E.1.b. Effet de l’attention sélective sur l’onde P300

L’amplitude de la P300 est connue pour refléter la quantité de ressources attentionnelles allouées au traitement d’un stimulus (Kramer and Strayer, 1988; Wickens et al., 1983), alors que sa latence reflèterait le temps requis pour la catégorisation du stimulus (Kutas et al., 1977; McCarthy and Donchin, 1981; Polich, 1986).

La latence de la P300 ne varie en fonction de l’attention sélective dans aucune des trois analyses. Ainsi, l’attention sélective portée sur une catégorie cible particulière ne modifie en rien le temps de catégorisation des différents items d’une paire. La pré-activation du lexique mental – pour la catégorie cible ‘Mot’ – ne permet pas de catégoriser plus vite les items que l’absence de pré-activation du lexique. On peut supposer que (1) la tâche est trop complexe pour que les effets facilitateurs soient significatifs ; (2) l’attention sélective n’induit pas d’effet facilitateur – par l’intermédiaire de la pré-activation du lexique mental – sur le temps de catégorisation ; (3) les temps de catégorisation enregistrés sont déjà trop rapides pour pouvoir être améliorés par des effets attentionnels facilitateurs.
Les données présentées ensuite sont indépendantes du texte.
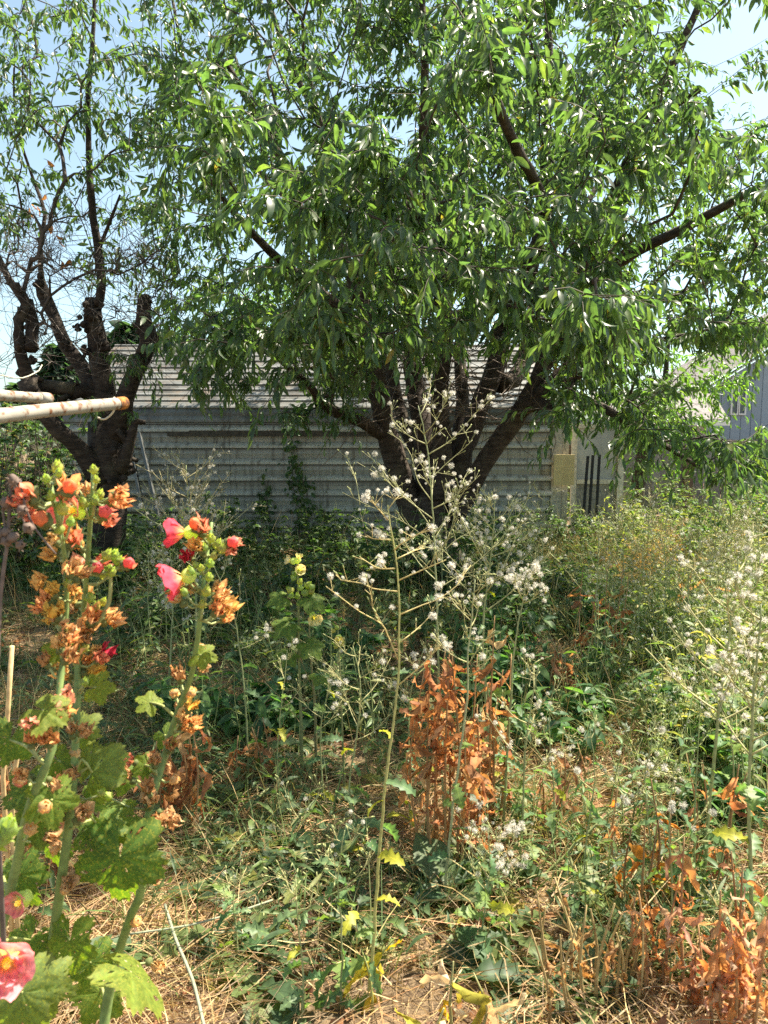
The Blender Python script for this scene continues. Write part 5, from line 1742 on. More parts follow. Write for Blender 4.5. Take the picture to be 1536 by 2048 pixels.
blooms = [  # x, y, R, tip colour, facing, openness, stem, label
    (374, 1066, 0.046, PINK, scr(-1, 0.1, 0.25), 52, 'C', 'upper bright pink open flower'), (369, 1155, 0.05, PINK, scr(-0.8, -0.25, 0.35), 58, 'C', 'lower bright pink open flower'),
    (152, 1022, 0.044, (0.82, 0.24, 0.2), scr(-0.2, 0.2, 0.9), 48, 'A', 'coral red open flower'), (44, 1800, 0.03, (0.82, 0.3, 0.3), scr(-0.2, 0.1, 1), 60, 'B', 'small pink flower low on the stem')]
for x, y, R, tip, fc, op, k, lab in blooms:
    s, sp, p = on_stem(x, y, k, -0.02)
    ped(s, sp, p)
    f = open_flower(s['obj'], p, fc, R, tip, (0.8, 0.62, 0.25), op)
    f['label'] = lab
pc = P(14, 1918, 0.92)
s = stems['B']
close = empty('hollyhock', (pc[0] - 0.07, pc[1] + 0.02, 0), 'large pale pink hollyhock bloom close up by the lens at the bottom corner', 'flower', 'pink and orange hollyhocks')
f = open_flower(close, pc, scr(0.35, 0.2, 0.75), 0.05, (0.86, 0.36, 0.40), (0.85, 0.68, 0.3), 56, 0.16, double=True)
b = MB()
b.tube(np.array([[pc[0] - 0.07, pc[1] + 0.02, 0], [pc[0] - 0.075, pc[1] + 0.015, 0.5], pc + [-0.06, 0.02, -0.1], pc + [-0.05, 0.03, 0.12]]), [0.011, 0.009, 0.007, 0.005], 9, (0.2, 0.27, 0.09))
b.tube(np.array([pc + [-0.058, 0.024, -0.05], pc + [-0.03, 0.02, -0.03], pc]), [0.003, 0.0025, 0.0025], 6, (0.26, 0.32, 0.12))
b.build('stem', M_STEM, close)
for (x, y, kind, sc) in ((-8, 1690, 'bud', 1.3), (8, 1672, 'bud', 1.2)):
    p = P(x, y, 0.95)
    link('bud', bud_meshes[0], close, Matrix.Translation(Vector(p) - Vector(wloc(close))) @ axes(scr(0.4, 0.8, 0.3), (1, 0, 0)) @ Matrix.Scale(sc, 4))

wilts = {
    'orange': [(127, 988), (228, 990), (222, 1005), (178, 992), (140, 1148), (152, 1158), (100, 1205), (92, 1222), (182, 1243), (210, 1243), (160, 1268), (165, 1335), (128, 1410), (138, 1425), (52, 1552), (432, 1192), (430, 1226), (445, 1240), (368, 1452), (385, 1448), (98, 1488), (62, 1490), (172, 1258), (136, 1282), (150, 1290)],
    'yellow': [(112, 1085), (135, 1092), (153, 1085), (165, 1100), (118, 1110), (110, 1190), (118, 1235), (108, 1245), (150, 1190), (155, 1210), (112, 1335), (140, 1355), (122, 1345), (170, 1345), (402, 1102), (372, 1172), (395, 1180), (420, 1180), (445, 1225), (300, 1925), (120, 1300), (142, 1315), (182, 1300), (415, 1080), (365, 1205), (92, 1172), (378, 1420), (362, 1440), (178, 1195)],
    'salmon': [(65, 1000), (78, 1036), (200, 1037), (72, 1012), (140, 1090), (160, 1145), (404, 1066), (460, 1086), (192, 1136), (72, 1450), (242, 1135), (125, 1405), (195, 1322), (60, 1555), (270, 1525), (448, 1088)],
    'dark': [(384, 1120), (198, 1315)],
    'tan': [(115, 1240), (128, 1260), (150, 1230), (168, 1285), (95, 1330), (132, 1320), (356, 1420), (340, 1500), (300, 1610), (318, 1650), (285, 1680), (335, 1640), (132, 1778), (120, 1890), (128, 1632), (105, 1660), (85, 1670), (155, 1640), (300, 1760), (330, 1520), (350, 1460), (145, 1470), (160, 1465), (120, 1440), (310, 1530), (400, 1345), (360, 1360), (145, 1560), (100, 1560), (265, 1560), (298, 1590), (320, 1625), (305, 1640), (135, 1900)],
}
for kind, lst in wilts.items():
    for x, y in lst:
        s, sp, p = on_stem(x, y)
        v = Vector(p - sp); v.y *= 0.5
        fc = (v.normalized() * 0.9 + scr(random.uniform(-0.4, 0.4), random.uniform(-0.1, 0.6), random.uniform(-0.1, 0.7))) if v.length > 1e-4 else scr(0, 0.3, 1)
        ped(s, sp, p)
        link('wilted_flower', random.choice(wilt_meshes[kind]), s['obj'], Matrix.Translation(Vector(p) - Vector(wloc(s['obj']))) @ axes(fc, (0.2, 0.1, 1)) @ Matrix.Rotation(random.random() * 6.28, 4, 'Z') @ Matrix.Scale(random.uniform(0.52, 0.84) * (0.92 if kind != 'tan' else 0.85), 4))
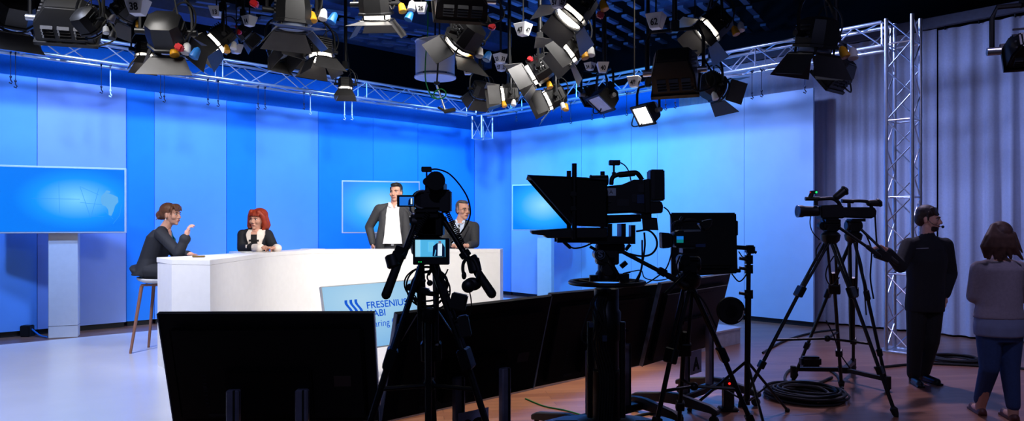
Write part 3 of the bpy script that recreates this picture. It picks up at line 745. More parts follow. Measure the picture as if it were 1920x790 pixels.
# ================================================================== confidence monitors (backs towards us)
MBACK = mat('monitor_back_plastic', (.045, .046, .056), .5, var=.05, scale=60)
MEDGE = mat('monitor_silver_edge', (.62, .64, .7), .35, .25)
STICK = mat('brown_sticker', (.3, .22, .2), .7)
COLM = mat('stand_column', (.50, .50, .58), .45, .2)
def monitor(ctr, yaw, tilt, roll, label, w=1.25, h=.72, sticker=True, cols=(-.2, .2), paper=None, trolley=True):
    R_, U_, N_ = panel_axes(math.radians(yaw), math.radians(tilt), math.radians(roll))   # N_ points to the viewer (back of the screen)
    ctr = Vector(ctr); M_ = Matrix((R_, -N_, U_)).transposed()
    Rh = V(R_.x, R_.y, 0).normalized(); Nh = V(N_.x, N_.y, 0).normalized()
    base = V(ctr.x, ctr.y, 0)+Nh*.03
    t = thing('floor_monitor', label, 'monitor', base, 'confidence monitors in a row facing the desk')
    MB().box(ctr-N_*.02, (w, .03, h), M_).bevel(.006, 1).build('screen_bezel', MBACK, t, 30)
    for sg in (-1, 1):
        MB().box(ctr-N_*.02+R_*(sg*(w/2)), (.006, .034, h), M_).build('edge_strip', MEDGE, t, 0)
    MB().box(ctr-N_*.02+U_*(h/2), (w, .034, .004), M_).build('edge_strip', DGR, t, 0)
    mb = MB(); mb.box(ctr+N_*.012-U_*.02, (w*.9, .04, h*.86), M_); mb.bevel(.02, 2)
    bc = mb.build('back_cover', MBACK, t, 40)
    mb = MB()
    for i in range(9): mb.box(ctr+N_*.033+U_*(-.02-.026*i)-R_*(w*.31), (.02, .004, .008 if i != 3 else .02), M_)
    mb.box(ctr+N_*.033+U_*(-.285)-R_*(w*.27), (.1, .004, .02), M_)
    mb.build('socket_row', DGR, bc, 0)
    mb = MB()
    for i in range(14): mb.box(ctr+N_*.0325+U_*(h*.33)+R_*(-.26+i*.04), (.022, .003, .006), M_)
    mb.build('vent_slots', INK, bc, 0)
    if sticker:
        MB().box(ctr+N_*.034-U_*(.06)+R_*(w*.34), (.1, .003, .07), M_).build('sticker', STICK, t, 0)
    # mount and two columns
    MB().box(ctr+N_*.05-U_*.12, (.5, .05, .3), M_).bevel(.01).build('mount_plate', BLK2, t, 30)
    for c in cols:
        p = ctr+R_*c+N_*.09-U_*.08
        b_ = V(p.x, p.y, .12)+Nh*.0
        MB().beam(b_, V(b_.x, b_.y, p.z), .075, .05, up=Nh).bevel(.008, 1).build('column', COLM, t, 30)
        MB().beam(b_+Rh*.012+Nh*.028, V(b_.x, b_.y, p.z)+Rh*.012+Nh*.028, .01, .012, up=Nh).build('column_slot', INK, t, 0)
    if trolley:
        bb = V((ctr+N_*.09-U_*.08).x, (ctr+N_*.09-U_*.08).y, 0)
        MB().beam(bb-Rh*.42+V(0, 0, .14), bb+Rh*.42+V(0, 0, .14), .1, .06).bevel(.01, 1).build('cross_bar', BLK2, t, 30)
        for sg in (-1, 1):
            c0 = bb+Rh*(sg*.4)
            ft = MB(); ft.rings([[c0+Nh*a+V(0, 0, z)+Rh*(e*.03) for e, z in ((-1, zl), (1, zl), (1, zh), (-1, zh))] for a, zl, zh in ((-.42, .08, .12), (-.36, .09, .15), (-.05, .11, .2), (.05, .11, .2), (.33, .09, .15), (.40, .08, .12))])
            ft.bevel(.008, 1).build('side_foot', DGR, t, 30)
            for a in (-.38, .36):
                q = c0+Nh*a
                cs = MB().cyl(q+V(0, 0, .085), q+V(0, 0, .07), .02, seg=10).build('caster', BLK2, t)
                mb = MB(); mb.cyl(q-Rh*.016+V(0, 0, .036), q+Rh*.016+V(0, 0, .036), .036, seg=16)
                mb.build('wheel', RUB, cs)
    if paper:
        txt, c, zc, pw, ph = paper
        p = ctr+R_*c+N_*.09-U_*.08; o_ = V(p.x, p.y, zc)+Nh*.045
        MB().box(o_, (pw, .003, ph), Matrix((Rh, -Nh, V(0, 0, 1))).transposed()).build('paper_sign', mat('blue_shaded_paper', (.74, .74, .88), .8, var=.03), t, 0)
        me = text_mesh(txt, ph*.75, axes(o_+Nh*.003-V(0, 0, .02), Rh, V(0, 0, 1), Nh), .0008, .006)
        put('sign_lettering', me, INK, t, 0)
    return t, R_, U_, N_, ctr
monitor((-1.433, 4.232, .737), 1.3, 16.9, 0, 'black floor monitor nearest us at lower left, back turned with brown sticker')
monitor((-.258, 4.67, .74), 40.4, 17.3, 1.2, 'black floor monitor right of the small tripod camcorder, paper marked 8O below it', cols=(-.16, .22), paper=('8O', -.075, .33, .24, .17))
monitor((.699, 5.561, .753), 41, 14.2, .1, 'black floor monitor behind the pedestal of the prompter camera', sticker=False, cols=(-.2, .22))
monitor((1.566, 6.266, .782), 48, 14.8, .7, 'black floor monitor furthest right in the row, paper marked A on its stand', sticker=False, cols=(-.2, .24), paper=('A', -.1, .42, .2, .2))
# upright squarish monitor on its own arm and light stand
def legset(t, top, feet, r=.012, nm='leg'):
    for f_ in feet:
        MB().cyl(top, f_, r, seg=8).build(nm, BLK2, t); 
Ym = 5.75
a, b_, c_, d_ = U(1258, 399, Ym), U(1381, 399, Ym), U(1384, 513, Ym), U(1260, 520, Ym)
t = thing('upright_monitor', 'squarish black monitor seen from behind, clamped to the light stand beside it', 'monitor', (a+c_)/2-V(0, 0, .25))
mb = MB(); mb.prism([a, b_, c_, d_], (0, .05, 0)); mb.bevel(.01, 2); mb.build('screen_bezel', MBACK, t, 30)
ce = (a+c_)/2
mb = MB(); mb.box(ce+V(0, -.03, .0), (.44, .06, .4)); mb.bevel(.025, 2); mb.build('back_cover', MBACK, t, 40)
MB().box(U(1381, 428, Ym)+V(0, .02, 0), (.02, .06, .12)).bevel(.004).build('side_latch', BLK2, t)
MB().box(U(1384, 508, Ym)+V(0, .02, 0), (.04, .06, .03)).bevel(.004).build('side_latch', BLK2, t)
Yl = 5.85
t = thing('light_stand', 'thin black light stand with side arm standing right of the squarish monitor', 'stand', V(U(1401, 0, Yl).x, Yl, 0))
top = U(1404, 468, Yl); bot = V(top.x-.015, Yl, .12)
mid = U(1403, 560, Yl)
MB().cyl(mid, top, .018, seg=10).build('upper_tube', BLK2, t); MB().cyl(bot, mid+V(0, 0, .03), .024, seg=10).build('lower_tube', BLK2, t)
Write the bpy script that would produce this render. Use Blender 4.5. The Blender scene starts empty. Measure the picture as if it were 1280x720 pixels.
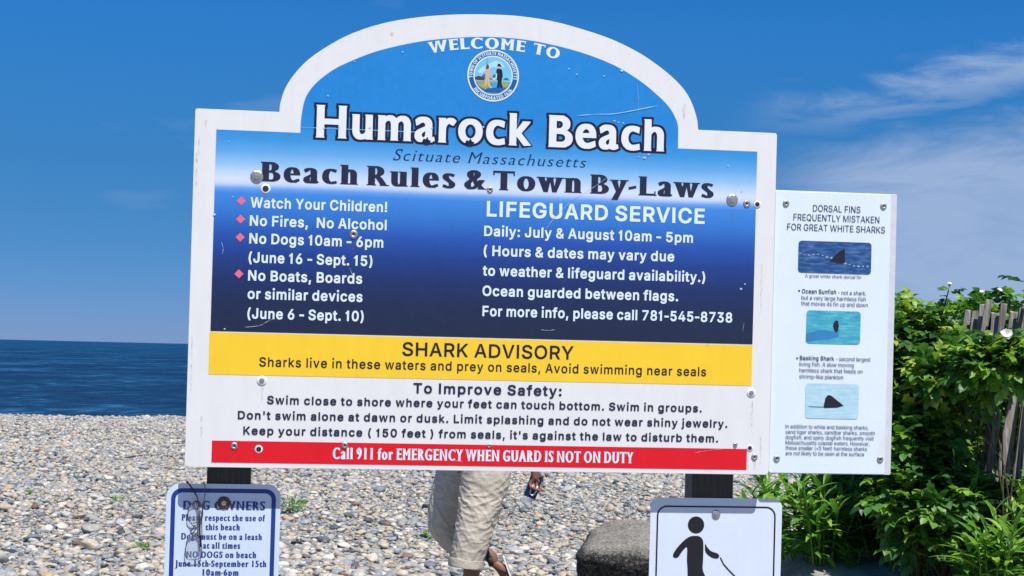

L’onde P300 est moins ample pour la catégorie cible ‘Pseudo-mot’, lors du traitement du premier item d’une paire. Cet effet n’est pas observé lors du traitement du second item d’une paire. L’interprétation de ce résultat est similaire à celle des effets observés sur le complexe P1/N1. Les conditions expérimentales sont plus favorables lors du traitement du second item d’une paire plutôt que du premier, ce qui entraîne : (1) un effet facilitateur de l’attention sélective portée aux mots, au stade de traitement des lettres ; (2) une charge attentionnelle nécessaire à la catégorisation des stimuli équivalente avec ou sans attention sélective.

Ces observations sont concordantes avec le postulat de Luck & Hillyard (Luck and Hillyard, 1999) : dans les conditions complexes de réalisation de la tâche – après présentation du premier item – l’attention sélective influence la charge attentionnelle allouée à la tâche. Dans des conditions expérimentales ‘facilitées’, les ‘distracteurs’ ne gênent plus la réalisation du traitement, la charge attentionnelle ne sera alors plus modulée par l’attention sélective.

Nous pouvons noter par ailleurs que l’onde P300 après présentation du second item d’une paire est maximale pendant que la réponse est donnée par le sujet (et non pas avant la réponse, comme après présentation du premier item). Il est possible que cette onde ne soit pas fonctionnellement assimilable à l’onde P300 observée après le premier item d’une paire.

A l’inverse, il est possible que les deux ondes P300 reflètent bien le même phénomène, qui soit à ce moment-là indépendant de la prise de décision et de la réponse. L’onde P300 pourrait alors refléter la mise à jour de l’information en mémoire de travail (voir (Croft et al., 2003)).

Une recherche de localisation de source ainsi qu’une étude de la corrélation entre les temps de réaction et les amplitudes de P300 permettraient de définir si les deux ondes P300 observées après premier ou second item d’une paire reflètent ou non la même activité fonctionnelle.

Dans un contexte expérimental ‘complexe’, l’attention sélective allouée à une catégorie cible modifie la charge attentionnelle nécessaire à la catégorisation des stimuli.

Si le contexte de la tâche devient plus favorable – i.e. avec amorçage du traitement lexical en mémoire de travail –, l’attention sélective n’a plus d’influence sur la charge attentionnelle. Par contre, si cette attention sélective est portée sur la catégorie des mots (et qu’il y a donc pré-activation du lexique mental), elle a un effet "Top-down" facilitateur au niveau du stade de traitement des lettres des séquences présentées.

Quelle que soit la complexité de la tâche, l’attention sélective n’influe pas sur le traitement des traits visuels des mots et des pseudo-mots.